Bajo la lluvia esperan los hombres de cera.
Esperan bajo la lluvia los hombres de cera.
Los hombres de cera esperan bajo la lluvia.
Los hombres de cera bajo la lluvia esperan.
Esperan los hombres de cera bajo la lluvia.
Bajo la lluvia los hombres de cera esperan.

miércoles, 17 de octubre de 2012

Después del fin, sí

Seguir aquí después del fin, sí. Perseverar, a pesar de todo. Una ciega urgencia te arrastra. Querrías rescatar las palabras asomadas al abismo y devorarlas para que estén contigo cuando ya no haya nadie, solo silencio. El resplandor infernal de Saturno se refleja en las calles mojadas.
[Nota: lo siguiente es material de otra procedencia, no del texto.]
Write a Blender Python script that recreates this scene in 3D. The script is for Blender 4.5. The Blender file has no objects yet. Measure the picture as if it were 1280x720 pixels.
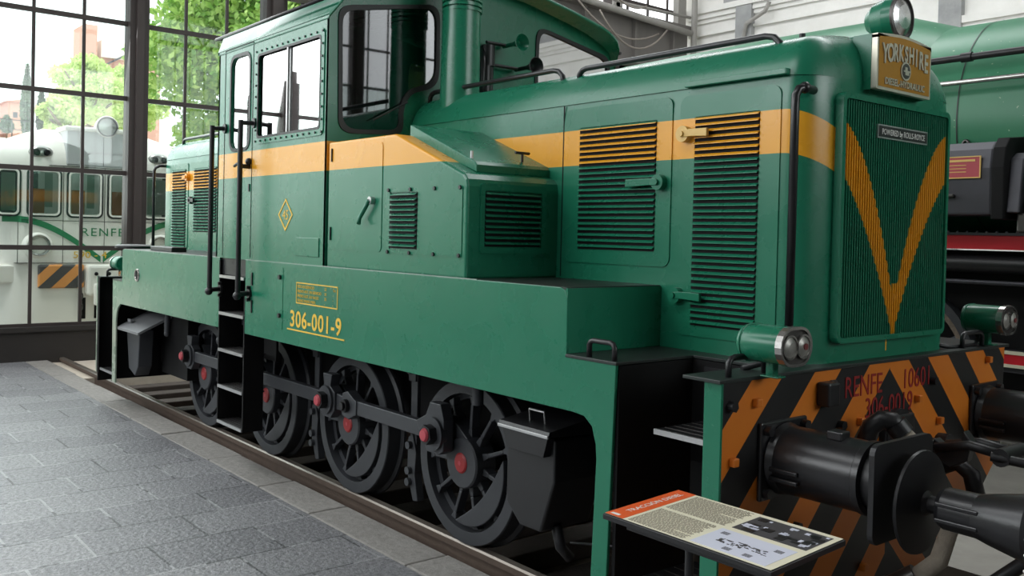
import bpy, bmesh, math, random
from mathutils import Vector, Matrix
random.seed(7)
PI = math.pi
C = bpy.context.scene.collection
sc = bpy.context.scene

# ---------------------------------------------------------------- camera
cam_d = bpy.data.cameras.new('camera')
cam = bpy.data.objects.new('camera', cam_d); C.objects.link(cam)
FPX, PPX, PPY = 1162.66, 645.23, 313.05
cam_d.sensor_width = 36.0
cam_d.lens = FPX / 1280 * 36
cam_d.shift_x = -(PPX - 640) / 1280
cam_d.shift_y = (PPY - 360) / 1280
cam_d.clip_end = 600
Rm = ((0.63304072, 0.02777393, -0.7736201), (0.77375682, 0.00784359, 0.63343418), (0.02366092, -0.99958346, -0.01652496))
cam.matrix_world = Matrix(((Rm[0][0], -Rm[0][1], -Rm[0][2], 0), (Rm[1][0], -Rm[1][1], -Rm[1][2], 0),
                           (Rm[2][0], -Rm[2][1], -Rm[2][2], 2.0), (0, 0, 0, 1)))
sc.camera = cam

# ---------------------------------------------------------------- world and light
sc.view_settings.view_transform = 'Standard'
sc.view_settings.look = 'None'
sc.view_settings.exposure = 0.12
sc.view_settings.gamma = 1.0
sc.view_settings.use_curve_mapping = False
w = bpy.data.worlds.new('sky'); sc.world = w; w.use_nodes = True
bg = w.node_tree.nodes['Background']
bg.inputs[0].default_value = (0.93, 0.97, 1.0, 1)
bg.inputs[1].default_value = 2.3


def area(name, loc, target, sx, sy, power, col=(1, 1, 1)):
    d = bpy.data.lights.new(name, 'AREA'); d.shape = 'RECTANGLE'; d.size = sx; d.size_y = sy
    d.energy = power; d.color = col
    o = bpy.data.objects.new(name, d); C.objects.link(o); o.location = loc
    o.rotation_euler = (Vector(target) - Vector(loc)).to_track_quat('-Z', 'Y').to_euler()
    return o


# daylight: glazed roof strips, the near side windows, both glazed gable ends
area('roof_glazing_daylight_near', (-8, -3.2, 11.1), (-8, 0.5, 0), 14, 2.4, 420, (0.97, 0.99, 1))
area('roof_glazing_daylight_far', (-8, 11.5, 11.3), (-8, 12.5, 0), 14, 2.0, 700, (0.97, 0.99, 1))
area('side_window_daylight', (-9.5, -8.6, 6.2), (-8.5, 3, 1.5), 11, 3.4, 600, (0.95, 0.98, 1))
area('gable_window_daylight', (-14.9, 2.0, 5.4), (-6, 2.2, 2.4), 12, 7.0, 640, (0.97, 1, 1))
area('front_gable_window_daylight', (12.6, 8.0, 6.6), (-2, 4.5, 1.5), 8, 4.0, 420, (0.97, 1, 1))
sun_d = bpy.data.lights.new('hazy_sun', 'SUN'); sun_d.energy = 2.0; sun_d.angle = math.radians(12)
sun = bpy.data.objects.new('hazy_sun', sun_d); C.objects.link(sun)
sun.location = (-16, 0, 40); sun.rotation_euler = Vector((-0.16, 0.25, -0.9)).to_track_quat('-Z', 'Y').to_euler()


# ---------------------------------------------------------------- materials
def lin(c):
    return tuple(((v / 255) / 12.92 if v / 255 <= 0.04045 else ((v / 255 + 0.055) / 1.055) ** 2.4) for v in c)


class NT:
    def __init__(s, name):
        s.m = bpy.data.materials.new(name); s.m.use_nodes = True
        s.t = s.m.node_tree; s.b = s.t.nodes['Principled BSDF']; s.out = s.t.nodes['Material Output']

    def n(s, typ, **kw):
        x = s.t.nodes.new(typ)
        for k, v in kw.items(): setattr(x, k, v)
        return x

    def l(s, a, b): s.t.links.new(a, b)

    def math(s, op, a, b=None, clamp=False):
        x = s.n('ShaderNodeMath', operation=op, use_clamp=clamp)
        for i, v in enumerate((a, b)):
            if v is None: continue
            if isinstance(v, (int, float)): x.inputs[i].default_value = v
            else: s.l(v, x.inputs[i])
        return x.outputs[0]

    def mix(s, f, a, b):
        x = s.n('ShaderNodeMix', data_type='RGBA')
        for sock, v in ((x.inputs[0], f), (x.inputs[6], a), (x.inputs[7], b)):
            if isinstance(v, tuple): sock.default_value = (*v, 1)
            elif isinstance(v, (int, float)): sock.default_value = v
            else: s.l(v, sock)
        return x.outputs[2]

    def pos(s):
        tc = s.n('ShaderNodeTexCoord'); sep = s.n('ShaderNodeSeparateXYZ'); s.l(tc.outputs['Object'], sep.inputs[0])
        return tc.outputs['Object'], sep.outputs[0], sep.outputs[1], sep.outputs[2]

    def noise(s, vec, scale, detail=3, rough=.5):
        x = s.n('ShaderNodeTexNoise'); x.inputs['Scale'].default_value = scale
        x.inputs['Detail'].default_value = detail; x.inputs['Roughness'].default_value = rough
        if vec is not None: s.l(vec, x.inputs['Vector'])
        return x.outputs['Fac']

    def bump(s, h, strength, dist=.01):
        x = s.n('ShaderNodeBump'); x.inputs['Strength'].default_value = strength; x.inputs['Distance'].default_value = dist
        s.l(h, x.inputs['Height']); s.l(x.outputs[0], s.b.inputs['Normal'])

    def between(s, v, a, b):
        return s.math('MULTIPLY', s.math('GREATER_THAN', v, a), s.math('LESS_THAN', v, b))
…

Hay una ferocidad ebria oculta en el corazón de la quietud. Oyes vibrar el mundo a tu alrededor. Querrías morder la lluvia, el viento, el frío. Deseo caníbal, melancólico. Hablas como si los lazos entre las cosas se hubieran roto, y miembros errantes cruzaran el cielo, desgajados. Como si nada rimara con nada. Un rostro aquí, una mano allí, en el escenario fantasmal del cielo gris, de tu imaginación gris. La lluvia, a todo esto, cae sobre los tejados de las casas deshabitadas que se ven desde tu ventana. Toda la noche desvariando, queriendo dormirte pronto para despertarte pronto para acudir a una cita con algo que no sabes qué es y se te escapa de las manos. La luna, una vez, recuerdas, se deshizo entre tus manos, mientras lobos errantes retaban a la noche. Siempre algo que se deshace, que huye, que se te escapa, algo perdido que nunca existió. Habitar en las ruinas, iluminadas por el desvarío. Palabras antiguas, tus palabras, de repente odiosas. Sintaxis odiosa. Poesía odiosa. Querrías escribir una prosa tan cristalina, tan perfecta, tan exacta y fluida que sería como si el propio lenguaje se hubiese borrado para dar a luz y mostrar lo que solo gracias a él puede darse y mostrarse.